PROBLEM DETAILS → Extract the listing in its entirety, keeping each line identical to the original.

DATA IN THIS EXERCISE →
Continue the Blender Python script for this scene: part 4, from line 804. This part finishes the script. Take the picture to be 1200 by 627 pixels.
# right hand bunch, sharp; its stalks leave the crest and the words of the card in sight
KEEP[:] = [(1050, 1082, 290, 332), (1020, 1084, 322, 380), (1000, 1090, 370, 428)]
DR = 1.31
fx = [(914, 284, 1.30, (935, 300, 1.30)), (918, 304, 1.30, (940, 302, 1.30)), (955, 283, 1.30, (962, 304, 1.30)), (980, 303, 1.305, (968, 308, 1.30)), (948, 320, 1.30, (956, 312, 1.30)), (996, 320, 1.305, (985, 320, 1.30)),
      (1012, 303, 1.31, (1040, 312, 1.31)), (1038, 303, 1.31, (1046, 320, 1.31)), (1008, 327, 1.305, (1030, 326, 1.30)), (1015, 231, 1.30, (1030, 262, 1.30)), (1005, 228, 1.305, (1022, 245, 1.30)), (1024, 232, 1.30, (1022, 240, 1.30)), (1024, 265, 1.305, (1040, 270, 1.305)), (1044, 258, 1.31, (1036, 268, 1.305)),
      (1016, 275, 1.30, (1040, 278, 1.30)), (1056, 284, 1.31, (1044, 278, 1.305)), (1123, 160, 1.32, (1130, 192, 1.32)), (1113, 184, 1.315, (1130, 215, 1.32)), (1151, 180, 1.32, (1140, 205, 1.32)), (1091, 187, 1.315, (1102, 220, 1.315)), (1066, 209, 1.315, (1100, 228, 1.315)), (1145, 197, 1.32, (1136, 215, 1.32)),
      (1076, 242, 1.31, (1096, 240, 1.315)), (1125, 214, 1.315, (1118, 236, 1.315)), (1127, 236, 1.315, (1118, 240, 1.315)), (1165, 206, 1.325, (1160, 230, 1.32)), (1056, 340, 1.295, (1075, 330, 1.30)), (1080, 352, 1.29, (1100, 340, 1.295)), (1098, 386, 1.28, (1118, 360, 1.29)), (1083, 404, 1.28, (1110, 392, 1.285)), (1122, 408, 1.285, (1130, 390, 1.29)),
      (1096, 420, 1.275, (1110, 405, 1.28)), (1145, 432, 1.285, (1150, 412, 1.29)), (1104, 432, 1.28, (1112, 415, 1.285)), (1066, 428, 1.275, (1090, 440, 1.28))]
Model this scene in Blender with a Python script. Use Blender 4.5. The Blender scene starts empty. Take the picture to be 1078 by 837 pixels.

CORRECT RESULT →
Continue the Blender Python script for this scene: part 4, from line 804. This part finishes the script. Take the picture to be 1200 by 627 pixels.
# right hand bunch, sharp; its stalks leave the crest and the words of the card in sight
KEEP[:] = [(1050, 1082, 290, 332), (1020, 1084, 322, 380), (1000, 1090, 370, 428)]
DR = 1.31
fx = [(914, 284, 1.30, (935, 300, 1.30)), (918, 304, 1.30, (940, 302, 1.30)), (955, 283, 1.30, (962, 304, 1.30)), (980, 303, 1.305, (968, 308, 1.30)), (948, 320, 1.30, (956, 312, 1.30)), (996, 320, 1.305, (985, 320, 1.30)),
      (1012, 303, 1.31, (1040, 312, 1.31)), (1038, 303, 1.31, (1046, 320, 1.31)), (1008, 327, 1.305, (1030, 326, 1.30)), (1015, 231, 1.30, (1030, 262, 1.30)), (1005, 228, 1.305, (1022, 245, 1.30)), (1024, 232, 1.30, (1022, 240, 1.30)), (1024, 265, 1.305, (1040, 270, 1.305)), (1044, 258, 1.31, (1036, 268, 1.305)),
      (1016, 275, 1.30, (1040, 278, 1.30)), (1056, 284, 1.31, (1044, 278, 1.305)), (1123, 160, 1.32, (1130, 192, 1.32)), (1113, 184, 1.315, (1130, 215, 1.32)), (1151, 180, 1.32, (1140, 205, 1.32)), (1091, 187, 1.315, (1102, 220, 1.315)), (1066, 209, 1.315, (1100, 228, 1.315)), (1145, 197, 1.32, (1136, 215, 1.32)),
      (1076, 242, 1.31, (1096, 240, 1.315)), (1125, 214, 1.315, (1118, 236, 1.315)), (1127, 236, 1.315, (1118, 240, 1.315)), (1165, 206, 1.325, (1160, 230, 1.32)), (1056, 340, 1.295, (1075, 330, 1.30)), (1080, 352, 1.29, (1100, 340, 1.295)), (1098, 386, 1.28, (1118, 360, 1.29)), (1083, 404, 1.28, (1110, 392, 1.285)), (1122, 408, 1.285, (1130, 390, 1.29)),
      (1096, 420, 1.275, (1110, 405, 1.28)), (1145, 432, 1.285, (1150, 412, 1.29)), (1104, 432, 1.28, (1112, 415, 1.285)), (1066, 428, 1.275, (1090, 440, 1.28))]
Model this scene in Blender with a Python script. Use Blender 4.5. The Blender scene starts empty. Take the picture to be 1078 by 837 pixels.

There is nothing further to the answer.